Casino Flourishes in Russia’s Outlawed Online Market

Despite a nationwide crackdown on web gambling, Azino777, licensed in Curacao and operating from the Ukraine, reportedly is the biggest advertiser in the Russian-speaking internet. Working through thousands of illegal domains the casino is believed to account for 20 percent of all wagers in Russia’s underground market.

A Russian news platform has outed what is reputedly the country’s largest online casino and its founder, a 33-year-old techie from Tatarstan.

With the exception of sports betting, web gambling is illegal in Russia. Yet, according to CalvinAyre.com, Curacao-licensed Azino777 generates upwards of 15 billion rubles a year in bets (US$229 million), accounting for around 20 percent of the estimated underground market, and advertises heavily on file-sharing sites, often with flashy videos featuring Russian hip-hop stars.

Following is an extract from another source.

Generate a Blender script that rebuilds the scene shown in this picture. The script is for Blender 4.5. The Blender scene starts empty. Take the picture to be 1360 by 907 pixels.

According to Russian media group RBK, it is the biggest advertiser in the Russian-speaking segment of the internet.

Earlier this month, The Bell, an online newsletter publishing daily in Russian and weekly in English, tracked Azino777 to owner Albert Marselevich Valiakhmetov through court documents in Kiev, where the casino and various associated entities are under investigation by Ukrainian police.

The site identified Valiakhmetov as an IT specialist living in the city of Naberezhnye Chelny, a major manufacturing hub in the Republic of Tatarstan.

According to The Bell, Azino was launched from the Ukraine in 2014 through a legal company called Royal Game, which, opened an account with the Kiev branch of Russia’s Sberbank for processing transactions. Working under the name Orion Lab, Royal Game hired designers, developers and marketing specialists, set them up in an office in the center of the Ukrainian capital and began ramping up its online reach.

Since then, Azino has appeared in thousands of illegal online gambling domains routinely blocked by Russia’s telecom watchdog, Roskomnadzor. State-operated news agency RIA reported that Roskomnadzor’s blacklist contained more than 1,300 Azino-affiliated domains.

Last June, police raided the Kiev office of Royal Game and confiscated computers, mobile phones and other digital files allegedly connected to Azino’s activities.

In January, Russia’s Federal Tax Service identified an entity called Victory777, reported to be Azino’s parent, as the first company of any kind to make the country’s online payment processing blacklist.

However, according to reports, Royal Game is still in business, and The Bell reported no problems in opening an Azino777 account and depositing and withdrawing funds.